初めて荘厳にして暗愁(あんしゅう)なる死の手の蚕食(さんしょく)を目撃した自分は、ただ茫然として夢をみているような幻境(げんきょう)にあって、なお逃れようとして逃れることができない死の力の偉大にして悲しきことをつくづくと味わわされました。ことに氏がまさに倒れんとする際に繰り返し繰り返し口を重ねて、教会の招待のことをけいれんした舌で懸念(けねん)されていたことは、自分に無限の意味と言外の印象を与えたのでした。今やまさに死に瀕(ひん)せんとする人が、これほどまでに自分を超越できるのか、利他的となることができるのか。自分はただ深く自ら想いをめぐらすしかございませんでした。
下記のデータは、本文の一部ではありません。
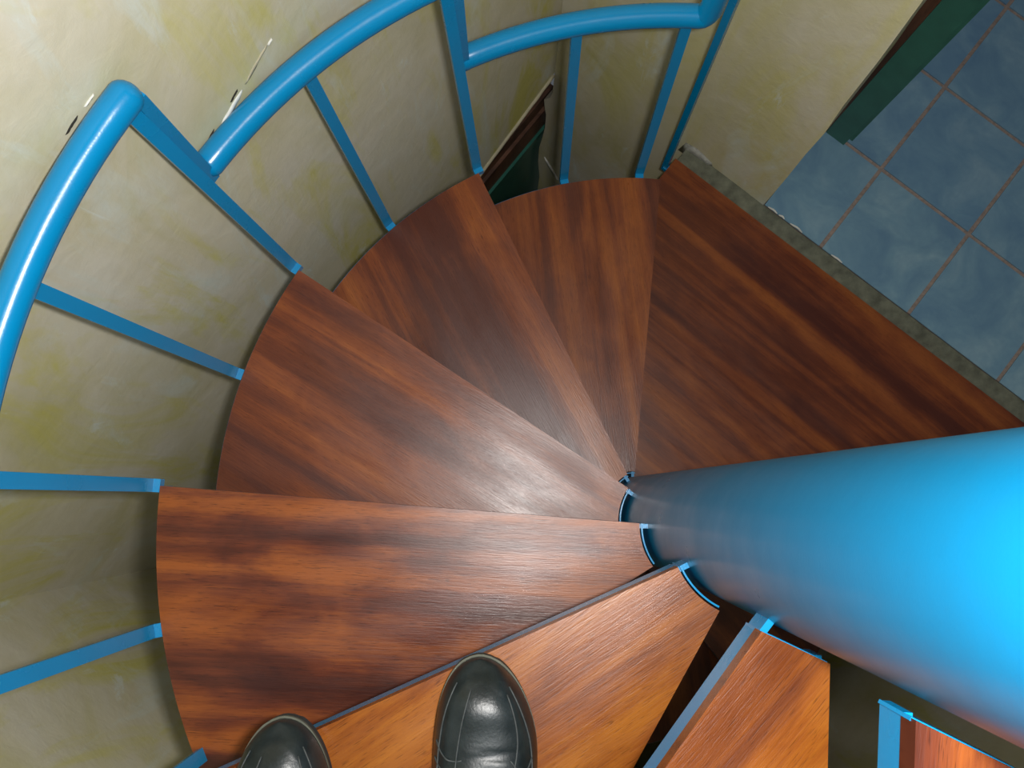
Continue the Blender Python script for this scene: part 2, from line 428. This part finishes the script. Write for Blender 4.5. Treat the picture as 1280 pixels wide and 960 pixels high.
def arc(r, a0, a1, k): return [pol(r, a0 + (a1 - a0) * i / k) for i in range(k + 1)]
def make_tread(k, fin, fout, rin, rout, grain, mat, label=None, outline=None, lug=True):
    z = zk(k); g = math.radians(grain)
    rot = Matrix.Rotation(-g, 3, 'Z')
    if outline is None:
        outl = arc(R_OUT, fout, rout, 26)
        inn = arc(R_IN, rin, fin, 10) if k > -1 else [pol(.108 if k == -2 else R_IN + .003, rin), pol(R_IN, fin)]
        outline = outl + inn
    bm = bmesh.new()
    prism(bm, [(rot @ p)[:2] for p in outline], -.018, 0)
    bevel(bm, .0042, 3, 25)
    t = obj('tread', bm, mat, stair, loc=Vector((0, 0, z)) - SO, rz=g, label=label); smooth_by_angle(t, 20)
    # steel carrier under the board
    bm = bmesh.new()
    def plate(pts, th, z0, z1, inward):
        n = len(pts)
        def nrm(i):
            a = pts[max(0, i - 1)]; b = pts[min(n - 1, i + 1)]; d = (b - a).normalized(); return Vector((-d.y, d.x, 0)) * inward
        P = [p for p in pts] + [pts[i] + nrm(i) * th for i in range(n - 1, -1, -1)]
        prism(bm, [(rot @ p)[:2] for p in P], z0, z1)
    if k == 5:
        n = len(outline); q = outline
        plate([q[0], q[1]], .005, -.062, -.0225, -1)
        plate([q[-1] * 1.0, q[0]], .005, -.062, -.0225, -1)
    else:
        A, B = pol(R_IN, fin), pol(R_OUT, fout)
        d = (B - A).normalized(); s = Vector((d.y, -d.x, 0))         # s points ahead of the front edge
        plate([A + s * -.0005, B + s * -.0005], .006, -.047, -.0185, 1)
        C_, D_ = pol(.109 if k == -2 else R_IN, rin), pol(R_OUT, rout)
        plate([C_, D_], .005, -.047, -.0185, -1)
        plate(arc(R_OUT + .0006, fout, rout, 26), .0028, -.045, -.010, -1)
    if k <= -1:      # the upper treads are cut straight along the column
        A, B = pol(R_IN - .0006, fin), pol(.1075 if k == -2 else R_IN + .0024, rin); plate([A, B], .0022, -.047, -.006, -1)
    else: plate(arc(R_IN - .0022, fin, rin - 1, 12), .0018, -.047, -.0022, 1)
    if lug and k > -2:
        a = pol(R_COL - .004, fin + 2.6); b = pol(R_IN - .0005, fin + 2.6)
        dd = (b - a).normalized(); pp = Vector((-dd.y, dd.x, 0))
        box_ax(bm, rot @ ((a + b) / 2 + Vector((0, 0, -.026))), rot @ dd, rot @ pp, Vector((0, 0, 1)), (b - a).length, .0055, .034)
    obj('steel_frame', bm, M['blue'], t)
    return t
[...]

翌日、この貴(とうと)い犠牲者の葬儀は、在留日本人会の斡旋(あっせん)により、とどこおりなく一聖堂において行われ、その遺骸(いがい)は「命を捨てて」の悲曲*2と、士官学生総員の見送りを受けてロサンゼルスの火葬場に送られるべく停車場(ステーション)に到着しました。
*2: 『命を捨てて』 -同じ タイトル、同じ歌詞で、陸軍軍楽長・古矢弘政作曲のものと滝廉太郎作曲のものなどがある。どちらかは不明。一般に軍歌に分類されるが、国威発揚という勇ましいものではなく、歌詞の内容も旋律も死者を悼む挽歌(ばんか)。
山田三等航海士の客死(かくし)は実に不意打ちでした。突発事でした。絶対的の出来事のように見えました。しかし、自分は氏の逝去(せいきょ)と関連して、真面目にしてかつ重大なる意味が、人類の上に、少なくとも二百の乗員の上に存在することと思っています。
死は厳粛にして、荘重なる人生の謎でもあります。神なる者の存在を認めるのであれば、その神のくだす摂理(せつり)の一つなのでしょう。神の摂理は、人々の歓楽(かんらく)が極度に達したときに下されるそうです。かくして次々に犠牲者の血は尊(たっと)くも流されたのでございます。歓楽に酔い燦華(さんが)におぼれた人々を覚醒(かくせい)させるために選出された犠牲者の血はいみじくも尊きものであることかな。
かくして、わが山田三等航海士の死は永久(とこしえ)にわたりて貴重なる意義をなすものと思います。まずは右……あなた様のご健康を祈りつつ。